- The Washington Times - Tuesday, October 1, 2019

Facebook has removed an Ivy League professor’s 6-year-old page, Elizabeth Warren Wiki, saying the site chronicling the Massachusetts senator’s debunked Native American heritage claims violates the tech giant’s rules against impersonation.

The page’s manager, Cornell Law School professor William A. Jacobson, said Monday he received a message from Facebook saying, “Your page has been unpublished,” because it “doesn’t follow the Facebook Page Policies regarding impersonation and pretending to be an individual or business.”

Mr. Jacobson, who also runs the conservative news-and-opinion outlet Legal Insurrection, contested the decision, noting that the page states in its mission that, “We are not affiliated with Elizabeth Warren’s Senate office or any of her campaigns.”

“We clearly do not violate this policy,” Mr. Jacobson said on Legal Insurrection.

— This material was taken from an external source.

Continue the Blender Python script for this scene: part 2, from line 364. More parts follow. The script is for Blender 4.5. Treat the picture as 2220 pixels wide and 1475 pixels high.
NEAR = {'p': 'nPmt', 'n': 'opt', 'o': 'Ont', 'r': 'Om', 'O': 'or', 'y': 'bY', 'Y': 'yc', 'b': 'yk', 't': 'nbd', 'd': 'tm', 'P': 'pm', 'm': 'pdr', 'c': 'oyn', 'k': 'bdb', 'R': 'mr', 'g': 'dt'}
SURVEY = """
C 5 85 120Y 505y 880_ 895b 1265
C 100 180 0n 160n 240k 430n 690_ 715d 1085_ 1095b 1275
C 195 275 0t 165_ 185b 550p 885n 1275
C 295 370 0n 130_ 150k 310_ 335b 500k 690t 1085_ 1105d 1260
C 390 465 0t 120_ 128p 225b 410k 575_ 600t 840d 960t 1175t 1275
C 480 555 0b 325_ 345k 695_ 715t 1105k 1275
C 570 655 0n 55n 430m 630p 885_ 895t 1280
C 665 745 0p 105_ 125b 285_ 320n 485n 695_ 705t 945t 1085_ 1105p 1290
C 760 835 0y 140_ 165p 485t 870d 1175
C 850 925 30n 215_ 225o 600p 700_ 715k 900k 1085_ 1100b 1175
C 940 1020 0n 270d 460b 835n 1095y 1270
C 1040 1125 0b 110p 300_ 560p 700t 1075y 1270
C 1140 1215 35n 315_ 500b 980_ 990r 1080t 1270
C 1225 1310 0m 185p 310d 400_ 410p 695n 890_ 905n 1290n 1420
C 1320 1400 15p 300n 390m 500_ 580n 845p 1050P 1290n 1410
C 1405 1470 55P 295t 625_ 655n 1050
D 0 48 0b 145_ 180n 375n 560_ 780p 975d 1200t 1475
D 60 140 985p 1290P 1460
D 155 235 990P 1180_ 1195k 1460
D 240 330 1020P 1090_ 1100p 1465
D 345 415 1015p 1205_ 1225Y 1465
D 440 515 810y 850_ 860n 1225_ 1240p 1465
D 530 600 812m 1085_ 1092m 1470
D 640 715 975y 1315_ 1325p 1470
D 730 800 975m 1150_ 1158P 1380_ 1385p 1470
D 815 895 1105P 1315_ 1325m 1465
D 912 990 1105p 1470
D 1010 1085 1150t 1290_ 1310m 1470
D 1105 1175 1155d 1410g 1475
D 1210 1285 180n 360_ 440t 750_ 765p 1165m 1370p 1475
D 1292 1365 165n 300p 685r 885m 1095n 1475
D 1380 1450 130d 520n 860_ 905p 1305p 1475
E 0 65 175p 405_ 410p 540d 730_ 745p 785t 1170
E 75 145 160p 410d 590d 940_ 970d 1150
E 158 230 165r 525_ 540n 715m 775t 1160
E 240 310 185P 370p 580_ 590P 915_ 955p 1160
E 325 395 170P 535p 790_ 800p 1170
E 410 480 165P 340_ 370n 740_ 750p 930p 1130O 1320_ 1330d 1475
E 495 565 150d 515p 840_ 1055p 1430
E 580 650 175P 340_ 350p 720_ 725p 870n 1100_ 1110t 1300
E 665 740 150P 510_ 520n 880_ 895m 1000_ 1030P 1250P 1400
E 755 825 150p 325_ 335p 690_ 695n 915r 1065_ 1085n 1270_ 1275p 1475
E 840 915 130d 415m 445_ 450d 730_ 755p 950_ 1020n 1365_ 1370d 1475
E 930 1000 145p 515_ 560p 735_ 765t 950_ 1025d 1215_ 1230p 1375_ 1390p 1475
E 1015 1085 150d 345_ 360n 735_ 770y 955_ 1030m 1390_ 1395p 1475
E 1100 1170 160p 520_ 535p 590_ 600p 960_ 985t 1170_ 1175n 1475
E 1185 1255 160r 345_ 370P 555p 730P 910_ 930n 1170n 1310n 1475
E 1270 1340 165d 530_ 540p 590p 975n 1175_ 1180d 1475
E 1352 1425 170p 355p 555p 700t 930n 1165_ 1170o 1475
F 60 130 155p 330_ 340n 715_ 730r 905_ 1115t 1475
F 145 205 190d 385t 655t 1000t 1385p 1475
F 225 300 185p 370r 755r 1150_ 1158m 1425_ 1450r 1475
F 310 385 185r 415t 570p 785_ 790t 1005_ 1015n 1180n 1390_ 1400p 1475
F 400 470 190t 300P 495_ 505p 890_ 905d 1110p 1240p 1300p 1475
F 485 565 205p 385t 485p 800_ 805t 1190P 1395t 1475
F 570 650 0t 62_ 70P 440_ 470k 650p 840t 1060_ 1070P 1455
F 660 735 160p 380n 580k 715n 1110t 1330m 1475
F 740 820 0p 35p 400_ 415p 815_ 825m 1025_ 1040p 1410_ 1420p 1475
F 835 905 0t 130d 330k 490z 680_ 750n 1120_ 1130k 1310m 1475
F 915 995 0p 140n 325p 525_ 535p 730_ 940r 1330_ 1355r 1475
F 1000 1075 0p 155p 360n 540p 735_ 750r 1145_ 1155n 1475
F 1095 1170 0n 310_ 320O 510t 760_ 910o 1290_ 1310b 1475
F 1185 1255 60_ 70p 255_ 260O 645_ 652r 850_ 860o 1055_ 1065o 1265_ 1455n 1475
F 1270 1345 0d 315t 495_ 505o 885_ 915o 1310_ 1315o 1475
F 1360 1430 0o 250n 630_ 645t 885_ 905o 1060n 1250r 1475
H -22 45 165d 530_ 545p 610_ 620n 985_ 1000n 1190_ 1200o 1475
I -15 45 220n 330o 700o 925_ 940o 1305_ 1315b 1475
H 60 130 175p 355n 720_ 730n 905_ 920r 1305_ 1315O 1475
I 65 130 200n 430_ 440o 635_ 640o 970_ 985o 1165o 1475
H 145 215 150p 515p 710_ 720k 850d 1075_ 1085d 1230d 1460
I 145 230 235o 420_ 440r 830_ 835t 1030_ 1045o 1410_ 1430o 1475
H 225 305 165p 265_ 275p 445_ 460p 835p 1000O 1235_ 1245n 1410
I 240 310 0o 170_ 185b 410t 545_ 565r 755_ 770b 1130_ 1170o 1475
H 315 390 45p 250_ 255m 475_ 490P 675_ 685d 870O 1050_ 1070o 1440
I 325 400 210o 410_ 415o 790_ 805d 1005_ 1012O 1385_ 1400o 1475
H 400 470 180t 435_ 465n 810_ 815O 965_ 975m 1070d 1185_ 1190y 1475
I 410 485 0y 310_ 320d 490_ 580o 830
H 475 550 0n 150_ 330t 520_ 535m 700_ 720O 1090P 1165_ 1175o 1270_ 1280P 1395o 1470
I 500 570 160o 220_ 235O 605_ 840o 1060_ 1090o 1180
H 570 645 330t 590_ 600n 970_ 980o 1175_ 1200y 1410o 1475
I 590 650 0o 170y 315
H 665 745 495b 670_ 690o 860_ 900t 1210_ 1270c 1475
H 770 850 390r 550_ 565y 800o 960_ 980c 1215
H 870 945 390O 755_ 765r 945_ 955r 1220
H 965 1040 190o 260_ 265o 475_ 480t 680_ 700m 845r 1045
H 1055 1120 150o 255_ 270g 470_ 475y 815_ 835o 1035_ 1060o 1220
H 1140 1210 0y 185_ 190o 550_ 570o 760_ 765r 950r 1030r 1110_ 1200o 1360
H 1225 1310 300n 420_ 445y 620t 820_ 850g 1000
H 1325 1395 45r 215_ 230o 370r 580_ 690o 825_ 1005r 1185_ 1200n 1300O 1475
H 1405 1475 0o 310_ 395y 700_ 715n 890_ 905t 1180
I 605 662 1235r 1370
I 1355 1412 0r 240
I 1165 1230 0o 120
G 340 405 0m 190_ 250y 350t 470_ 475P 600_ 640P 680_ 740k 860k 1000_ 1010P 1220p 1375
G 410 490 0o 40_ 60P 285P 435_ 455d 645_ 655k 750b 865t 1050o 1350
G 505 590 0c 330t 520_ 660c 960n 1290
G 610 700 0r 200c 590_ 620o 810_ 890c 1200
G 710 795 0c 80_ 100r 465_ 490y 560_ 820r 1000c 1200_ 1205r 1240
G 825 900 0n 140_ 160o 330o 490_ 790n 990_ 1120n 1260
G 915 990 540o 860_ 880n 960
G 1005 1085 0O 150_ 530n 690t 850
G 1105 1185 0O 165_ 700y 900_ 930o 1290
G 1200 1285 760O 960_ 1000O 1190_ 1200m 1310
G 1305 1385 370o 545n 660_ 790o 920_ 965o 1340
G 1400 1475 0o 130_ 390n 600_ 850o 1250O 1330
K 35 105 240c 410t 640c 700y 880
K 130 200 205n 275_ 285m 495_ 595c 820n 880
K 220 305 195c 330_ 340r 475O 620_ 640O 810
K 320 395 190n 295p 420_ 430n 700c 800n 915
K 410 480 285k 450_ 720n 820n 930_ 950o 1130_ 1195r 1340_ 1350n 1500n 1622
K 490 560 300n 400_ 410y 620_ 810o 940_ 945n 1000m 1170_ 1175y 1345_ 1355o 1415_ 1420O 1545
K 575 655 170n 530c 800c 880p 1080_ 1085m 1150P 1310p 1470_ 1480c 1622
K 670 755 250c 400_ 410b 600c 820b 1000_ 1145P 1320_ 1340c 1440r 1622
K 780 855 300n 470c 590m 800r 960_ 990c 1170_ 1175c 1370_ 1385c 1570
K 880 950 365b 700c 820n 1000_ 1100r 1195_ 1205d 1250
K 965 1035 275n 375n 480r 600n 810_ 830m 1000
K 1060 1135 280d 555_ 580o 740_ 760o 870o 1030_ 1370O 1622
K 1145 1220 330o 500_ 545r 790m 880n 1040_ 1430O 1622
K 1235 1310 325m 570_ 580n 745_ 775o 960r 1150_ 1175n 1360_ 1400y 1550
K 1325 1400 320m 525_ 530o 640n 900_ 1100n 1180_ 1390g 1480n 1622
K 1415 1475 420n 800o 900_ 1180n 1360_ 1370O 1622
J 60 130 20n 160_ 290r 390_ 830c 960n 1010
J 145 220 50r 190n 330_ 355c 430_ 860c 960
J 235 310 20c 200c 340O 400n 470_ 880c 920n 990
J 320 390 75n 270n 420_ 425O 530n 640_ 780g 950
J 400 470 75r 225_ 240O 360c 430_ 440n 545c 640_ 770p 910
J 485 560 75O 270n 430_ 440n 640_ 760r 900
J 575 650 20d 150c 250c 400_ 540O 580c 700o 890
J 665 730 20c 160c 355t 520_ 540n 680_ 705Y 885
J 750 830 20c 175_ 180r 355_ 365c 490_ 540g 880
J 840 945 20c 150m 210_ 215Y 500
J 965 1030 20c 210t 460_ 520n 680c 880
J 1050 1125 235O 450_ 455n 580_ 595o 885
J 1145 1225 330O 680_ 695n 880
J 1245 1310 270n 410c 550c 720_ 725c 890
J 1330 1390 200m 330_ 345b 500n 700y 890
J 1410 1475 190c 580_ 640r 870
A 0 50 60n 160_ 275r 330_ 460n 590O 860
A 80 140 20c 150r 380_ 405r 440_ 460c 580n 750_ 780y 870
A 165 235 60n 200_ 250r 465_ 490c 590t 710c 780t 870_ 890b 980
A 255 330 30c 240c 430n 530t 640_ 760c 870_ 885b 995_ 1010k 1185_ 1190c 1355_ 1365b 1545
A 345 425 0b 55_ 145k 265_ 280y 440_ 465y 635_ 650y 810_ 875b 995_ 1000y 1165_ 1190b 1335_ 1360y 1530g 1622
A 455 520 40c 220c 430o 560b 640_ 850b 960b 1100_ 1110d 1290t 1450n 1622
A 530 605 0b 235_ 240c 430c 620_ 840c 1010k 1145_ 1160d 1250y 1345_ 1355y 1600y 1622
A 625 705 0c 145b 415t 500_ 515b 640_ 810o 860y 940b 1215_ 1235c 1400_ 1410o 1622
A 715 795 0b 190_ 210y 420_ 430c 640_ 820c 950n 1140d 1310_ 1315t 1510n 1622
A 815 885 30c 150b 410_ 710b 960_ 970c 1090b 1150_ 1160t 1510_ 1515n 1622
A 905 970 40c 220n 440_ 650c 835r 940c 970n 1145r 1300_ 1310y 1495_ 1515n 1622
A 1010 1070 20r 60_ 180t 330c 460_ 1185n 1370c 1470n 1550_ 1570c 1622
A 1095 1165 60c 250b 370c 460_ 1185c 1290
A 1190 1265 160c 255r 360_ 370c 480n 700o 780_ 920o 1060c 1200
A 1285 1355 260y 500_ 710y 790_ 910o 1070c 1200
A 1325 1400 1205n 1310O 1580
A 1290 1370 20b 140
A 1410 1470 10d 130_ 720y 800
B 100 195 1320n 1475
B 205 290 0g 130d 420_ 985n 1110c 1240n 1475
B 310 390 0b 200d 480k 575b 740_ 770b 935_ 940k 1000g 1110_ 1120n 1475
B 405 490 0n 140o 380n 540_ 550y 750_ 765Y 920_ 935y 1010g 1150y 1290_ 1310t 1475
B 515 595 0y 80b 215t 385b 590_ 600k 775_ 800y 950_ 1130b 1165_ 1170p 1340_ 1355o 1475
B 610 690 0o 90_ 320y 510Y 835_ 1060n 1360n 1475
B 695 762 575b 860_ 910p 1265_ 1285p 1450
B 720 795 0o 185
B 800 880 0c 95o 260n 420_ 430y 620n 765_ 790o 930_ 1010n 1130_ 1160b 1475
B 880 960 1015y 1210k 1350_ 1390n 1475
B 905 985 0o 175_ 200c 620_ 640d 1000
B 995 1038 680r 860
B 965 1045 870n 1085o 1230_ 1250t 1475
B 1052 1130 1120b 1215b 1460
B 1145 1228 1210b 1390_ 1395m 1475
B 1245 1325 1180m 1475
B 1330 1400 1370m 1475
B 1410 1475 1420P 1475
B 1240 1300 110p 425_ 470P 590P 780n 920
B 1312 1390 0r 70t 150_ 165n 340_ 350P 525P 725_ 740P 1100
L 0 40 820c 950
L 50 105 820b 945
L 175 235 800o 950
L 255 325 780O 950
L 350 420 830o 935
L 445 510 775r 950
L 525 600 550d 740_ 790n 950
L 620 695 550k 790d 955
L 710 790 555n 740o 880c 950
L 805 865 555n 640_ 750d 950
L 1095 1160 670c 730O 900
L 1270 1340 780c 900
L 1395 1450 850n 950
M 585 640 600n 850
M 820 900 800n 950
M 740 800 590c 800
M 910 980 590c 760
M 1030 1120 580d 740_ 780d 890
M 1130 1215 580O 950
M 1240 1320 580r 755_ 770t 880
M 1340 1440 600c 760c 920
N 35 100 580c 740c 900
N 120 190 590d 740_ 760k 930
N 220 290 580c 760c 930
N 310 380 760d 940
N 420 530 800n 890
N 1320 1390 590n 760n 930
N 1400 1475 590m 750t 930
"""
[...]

He said there had been no indication of problems with the page, a companion to his Elizabeth Warren Wiki site, until supporters of Sen. Bernard Sanders, a Warren rival for the 2020 Democratic presidential primary nomination, began citing it on social media.

“It may be ’coincidence’ that just after the Wiki received attention in the looming Bernie-Warren battle, Facebook took down the Wiki’s Facebook page (not the Wiki website, which thankfully Facebook does not control) based on a demonstrably false claim that the page violates Facebook’s ’impersonation’ policy,” Mr. Jacobson said.

He posted tweets from Sanders supporters who linked to information on the Wiki page, including her allegedly plagiarized “Pow Wow Chow” cookbook recipe and her claim that she was the “first nursing mother” to take the New Jersey bar exam, which a state judiciary official called unverifiable.

Mr. Jacobson said he has filed an appeal with Facebook. The Washington Times has reached out to Facebook for comment.

“Even if the page gets restored (hopefully someone with sense at Facebook will look at this), the question remains how this happened, and why a Page that is several years old was taken down without warning,” he said. “It’s another reminder, as when our YouTube page was taken down without warning, that we can’t rely on big tech.”

Ms. Warren, who has apologized for claiming to be Cherokee while teaching at Harvard Law School despite not being enrolled in a tribal nation, has surged in the 2020 presidential polls, moving ahead of Mr. Sanders and gaining on the front-runner, former Vice President Joseph R. Biden.

Two late September polls — Quinnipiac and Economist/YouGov — show her with a slim lead over Mr. Biden but within the margin of error.